Scripts that build scenes
'''

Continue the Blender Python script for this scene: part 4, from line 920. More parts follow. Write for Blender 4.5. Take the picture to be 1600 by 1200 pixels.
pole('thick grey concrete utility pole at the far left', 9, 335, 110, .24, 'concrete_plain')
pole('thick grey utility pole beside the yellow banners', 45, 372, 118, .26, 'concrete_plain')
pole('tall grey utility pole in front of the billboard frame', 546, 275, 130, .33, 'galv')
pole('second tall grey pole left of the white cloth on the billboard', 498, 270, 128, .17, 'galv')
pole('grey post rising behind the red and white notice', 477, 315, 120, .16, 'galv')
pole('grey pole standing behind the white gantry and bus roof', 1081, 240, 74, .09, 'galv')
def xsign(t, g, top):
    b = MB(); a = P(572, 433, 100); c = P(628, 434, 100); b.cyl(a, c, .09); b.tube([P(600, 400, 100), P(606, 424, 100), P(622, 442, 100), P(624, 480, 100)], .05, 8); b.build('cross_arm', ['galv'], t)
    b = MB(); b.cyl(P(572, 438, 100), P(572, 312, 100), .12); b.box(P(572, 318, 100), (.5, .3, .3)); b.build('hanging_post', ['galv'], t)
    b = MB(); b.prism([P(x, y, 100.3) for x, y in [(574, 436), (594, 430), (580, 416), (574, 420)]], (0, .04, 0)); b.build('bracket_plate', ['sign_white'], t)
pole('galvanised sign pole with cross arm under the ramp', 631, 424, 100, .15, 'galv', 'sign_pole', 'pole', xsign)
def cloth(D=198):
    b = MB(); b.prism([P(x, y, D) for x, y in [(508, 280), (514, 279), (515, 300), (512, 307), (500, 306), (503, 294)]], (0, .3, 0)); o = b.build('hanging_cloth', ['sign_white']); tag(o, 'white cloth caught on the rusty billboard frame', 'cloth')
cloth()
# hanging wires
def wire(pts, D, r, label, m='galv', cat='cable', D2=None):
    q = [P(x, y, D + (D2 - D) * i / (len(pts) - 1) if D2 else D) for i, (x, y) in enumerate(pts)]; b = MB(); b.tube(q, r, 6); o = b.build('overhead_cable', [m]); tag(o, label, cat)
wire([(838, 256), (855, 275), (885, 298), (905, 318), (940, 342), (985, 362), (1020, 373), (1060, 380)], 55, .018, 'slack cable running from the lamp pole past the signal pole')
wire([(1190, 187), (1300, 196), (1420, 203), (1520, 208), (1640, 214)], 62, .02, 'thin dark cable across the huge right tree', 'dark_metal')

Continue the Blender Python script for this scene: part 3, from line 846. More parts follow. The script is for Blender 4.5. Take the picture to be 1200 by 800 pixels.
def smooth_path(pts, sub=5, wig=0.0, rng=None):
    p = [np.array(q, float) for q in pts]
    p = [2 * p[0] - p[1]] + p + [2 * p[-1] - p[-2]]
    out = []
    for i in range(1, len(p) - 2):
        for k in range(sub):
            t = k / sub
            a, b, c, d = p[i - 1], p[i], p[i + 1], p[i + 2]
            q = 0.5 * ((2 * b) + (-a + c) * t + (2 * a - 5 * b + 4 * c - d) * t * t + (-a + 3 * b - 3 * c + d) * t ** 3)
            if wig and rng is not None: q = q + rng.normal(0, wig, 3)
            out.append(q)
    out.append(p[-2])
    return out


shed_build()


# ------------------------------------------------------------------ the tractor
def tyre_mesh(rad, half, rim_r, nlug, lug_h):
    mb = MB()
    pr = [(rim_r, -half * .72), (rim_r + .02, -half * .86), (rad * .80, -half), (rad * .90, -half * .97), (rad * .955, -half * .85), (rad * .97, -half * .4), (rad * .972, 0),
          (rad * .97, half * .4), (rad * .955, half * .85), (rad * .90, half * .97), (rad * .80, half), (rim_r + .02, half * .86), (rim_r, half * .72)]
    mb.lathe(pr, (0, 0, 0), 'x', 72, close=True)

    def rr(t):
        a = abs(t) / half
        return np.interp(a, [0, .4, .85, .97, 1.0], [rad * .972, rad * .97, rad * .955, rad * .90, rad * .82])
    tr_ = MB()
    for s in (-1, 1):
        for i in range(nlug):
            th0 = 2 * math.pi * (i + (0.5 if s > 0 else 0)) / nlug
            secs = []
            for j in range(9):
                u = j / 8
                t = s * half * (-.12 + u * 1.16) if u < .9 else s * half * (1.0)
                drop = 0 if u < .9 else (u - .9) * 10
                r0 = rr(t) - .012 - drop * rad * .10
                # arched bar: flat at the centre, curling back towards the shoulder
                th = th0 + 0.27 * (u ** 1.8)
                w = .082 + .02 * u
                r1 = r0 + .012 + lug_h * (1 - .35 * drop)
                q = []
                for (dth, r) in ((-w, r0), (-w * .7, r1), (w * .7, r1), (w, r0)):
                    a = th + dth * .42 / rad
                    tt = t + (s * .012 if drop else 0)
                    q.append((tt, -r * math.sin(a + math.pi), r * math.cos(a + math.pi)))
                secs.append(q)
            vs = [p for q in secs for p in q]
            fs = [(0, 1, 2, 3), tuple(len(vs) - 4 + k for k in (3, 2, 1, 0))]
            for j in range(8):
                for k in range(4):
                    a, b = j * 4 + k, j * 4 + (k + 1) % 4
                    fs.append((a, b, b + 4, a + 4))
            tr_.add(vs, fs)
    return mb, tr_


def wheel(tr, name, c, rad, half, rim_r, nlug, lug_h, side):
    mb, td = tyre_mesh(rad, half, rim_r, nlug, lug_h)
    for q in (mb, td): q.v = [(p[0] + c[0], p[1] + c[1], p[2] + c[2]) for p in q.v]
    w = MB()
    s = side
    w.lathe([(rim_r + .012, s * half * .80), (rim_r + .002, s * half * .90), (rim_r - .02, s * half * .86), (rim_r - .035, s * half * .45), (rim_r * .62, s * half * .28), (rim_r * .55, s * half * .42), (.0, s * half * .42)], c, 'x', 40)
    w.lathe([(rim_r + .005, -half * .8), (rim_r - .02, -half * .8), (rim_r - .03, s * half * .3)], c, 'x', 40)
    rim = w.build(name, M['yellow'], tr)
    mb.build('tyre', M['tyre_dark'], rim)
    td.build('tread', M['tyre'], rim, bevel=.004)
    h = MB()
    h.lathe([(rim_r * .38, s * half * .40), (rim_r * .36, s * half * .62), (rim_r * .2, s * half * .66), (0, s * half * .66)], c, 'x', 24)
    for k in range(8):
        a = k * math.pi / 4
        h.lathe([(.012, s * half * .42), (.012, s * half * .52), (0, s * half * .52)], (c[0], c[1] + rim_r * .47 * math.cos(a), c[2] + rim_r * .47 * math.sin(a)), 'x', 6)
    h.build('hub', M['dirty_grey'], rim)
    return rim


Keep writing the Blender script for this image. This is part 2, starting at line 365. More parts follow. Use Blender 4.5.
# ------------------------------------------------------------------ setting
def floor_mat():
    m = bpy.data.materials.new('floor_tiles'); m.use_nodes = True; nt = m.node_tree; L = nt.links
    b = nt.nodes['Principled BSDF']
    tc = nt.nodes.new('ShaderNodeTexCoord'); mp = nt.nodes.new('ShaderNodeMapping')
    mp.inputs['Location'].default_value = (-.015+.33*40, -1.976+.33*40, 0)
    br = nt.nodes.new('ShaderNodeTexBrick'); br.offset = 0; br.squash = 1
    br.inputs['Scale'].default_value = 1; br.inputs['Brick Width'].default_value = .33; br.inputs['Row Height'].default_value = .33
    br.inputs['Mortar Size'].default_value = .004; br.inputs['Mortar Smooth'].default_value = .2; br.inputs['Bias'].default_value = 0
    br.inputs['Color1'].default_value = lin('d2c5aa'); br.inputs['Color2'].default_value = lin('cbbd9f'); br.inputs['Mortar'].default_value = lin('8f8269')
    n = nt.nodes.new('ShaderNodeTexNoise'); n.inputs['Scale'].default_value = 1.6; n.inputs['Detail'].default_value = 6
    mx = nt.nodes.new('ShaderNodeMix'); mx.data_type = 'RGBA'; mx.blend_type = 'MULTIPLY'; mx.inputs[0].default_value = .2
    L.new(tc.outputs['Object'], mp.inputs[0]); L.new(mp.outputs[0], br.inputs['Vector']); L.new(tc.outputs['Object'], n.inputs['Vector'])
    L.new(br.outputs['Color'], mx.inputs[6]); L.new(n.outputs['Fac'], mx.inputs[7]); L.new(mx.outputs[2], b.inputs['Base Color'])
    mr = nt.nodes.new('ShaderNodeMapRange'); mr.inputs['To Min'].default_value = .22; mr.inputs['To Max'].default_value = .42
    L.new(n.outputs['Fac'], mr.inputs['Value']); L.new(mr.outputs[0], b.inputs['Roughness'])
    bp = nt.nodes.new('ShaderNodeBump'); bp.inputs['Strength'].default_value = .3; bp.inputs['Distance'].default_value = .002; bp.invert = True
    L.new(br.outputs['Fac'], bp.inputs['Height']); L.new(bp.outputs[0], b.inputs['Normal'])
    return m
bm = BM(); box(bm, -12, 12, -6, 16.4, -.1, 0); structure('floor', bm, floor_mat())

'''

- Exercise -
Begin with the line containing "Continue the Blender Python script for this scene: part 3, from" and end with the line containing "mb.lathe(pr, (0, 0, 0), 'x', 72, close=True)"; repeat every line from start to finish exactly, and nothing outside them.

- Task response -
Continue the Blender Python script for this scene: part 3, from line 846. More parts follow. The script is for Blender 4.5. Take the picture to be 1200 by 800 pixels.
def smooth_path(pts, sub=5, wig=0.0, rng=None):
    p = [np.array(q, float) for q in pts]
    p = [2 * p[0] - p[1]] + p + [2 * p[-1] - p[-2]]
    out = []
    for i in range(1, len(p) - 2):
        for k in range(sub):
            t = k / sub
            a, b, c, d = p[i - 1], p[i], p[i + 1], p[i + 2]
            q = 0.5 * ((2 * b) + (-a + c) * t + (2 * a - 5 * b + 4 * c - d) * t * t + (-a + 3 * b - 3 * c + d) * t ** 3)
            if wig and rng is not None: q = q + rng.normal(0, wig, 3)
            out.append(q)
    out.append(p[-2])
    return out


shed_build()


# ------------------------------------------------------------------ the tractor
def tyre_mesh(rad, half, rim_r, nlug, lug_h):
    mb = MB()
    pr = [(rim_r, -half * .72), (rim_r + .02, -half * .86), (rad * .80, -half), (rad * .90, -half * .97), (rad * .955, -half * .85), (rad * .97, -half * .4), (rad * .972, 0),
          (rad * .97, half * .4), (rad * .955, half * .85), (rad * .90, half * .97), (rad * .80, half), (rim_r + .02, half * .86), (rim_r, half * .72)]
    mb.lathe(pr, (0, 0, 0), 'x', 72, close=True)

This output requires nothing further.